The Cowboys of Kabul
Fascinating article in Mother Jones by Daniel Schulman:
It was March 2002, and Del and Barbara Spier were flat broke. The Texas couple, grandparents of five and owners of a small, Houston-based private investigations firm, were more than $260,000 in debt. They carried balances as high as $18,600 on more than a dozen credit cards and were saddled with $80,000 in outstanding bank loans and a $95,000 mortgage. In their bankruptcy filing, the Spiers’ company, which they founded in 1987 and named the Agency for Investigation and Protective Services, was deemed of "no marketable value."
Although their circumstances looked dire, the Spiers were about to become millionaires. By May, Barbara Spier had filed the paperwork to form a new corporation called US Protection and Investigations. Soon, thanks to the contracting sweepstakes that was the war in Afghanistan, she was signing an $8.4 million deal with the Louis Berger Group. The multinational construction and engineering company had landed a $214 million contract to rebuild Afghanistan’s infrastructure—roads, water and sanitation, power and dams—from the United States Agency for International Development (USAID). USPI’s job was to provide security for contractors repairing a 300-mile road stretching from Kabul to Kandahar.

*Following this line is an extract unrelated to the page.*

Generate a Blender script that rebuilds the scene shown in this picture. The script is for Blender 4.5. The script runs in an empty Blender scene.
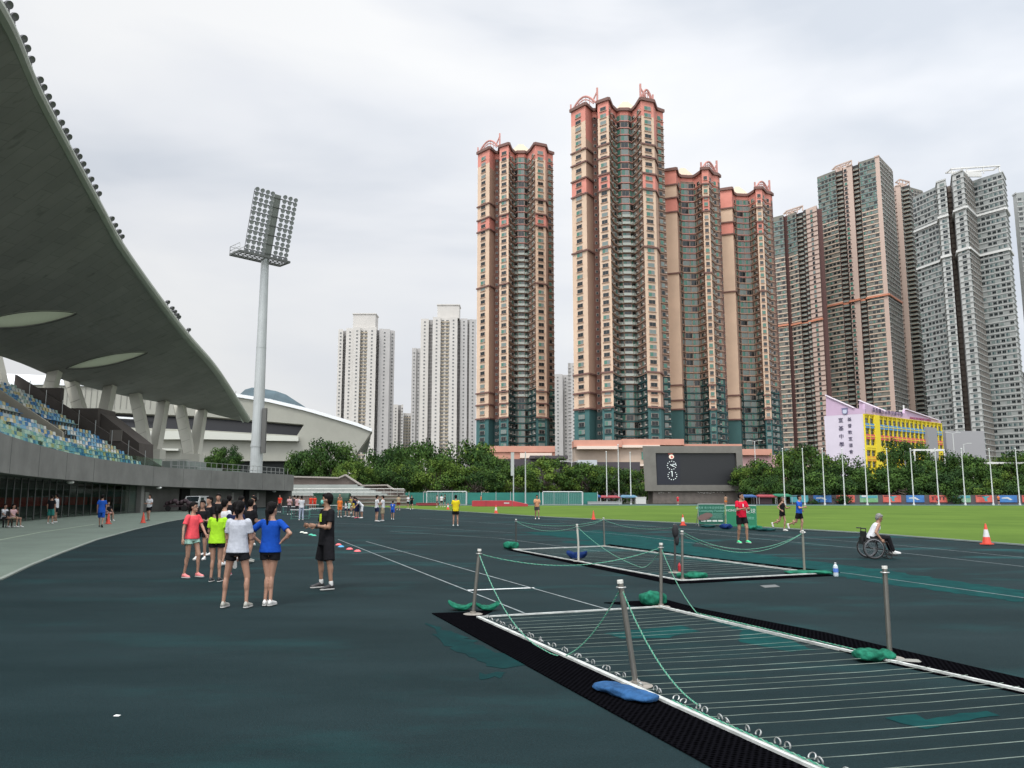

Much of the work was to be done in remote and dangerous territory, prone to sporadic Taliban assaults and blighted with unexploded Soviet-era ordnance and land mines. "Sections of the Road are subject to hijackings, robberies, and killings," Berger acknowledged in its contract with USPI. "Organized terrorist groups are operating within the Road corridor environs, and expatriates have been intentionally targeted in recent incidents." Safeguarding the hundreds of contractors working on the road, the construction conglomerate warned, would be "challenging."
Given the stakes of the project—key to the effort to stabilize Afghanistan—USPI was a strange choice. Berger could have turned to a well-established security outfit with deep experience in conflict zones. Instead, it handed a noncompete contract to a firm with no reputation to speak of and a freshly bankrupted management team.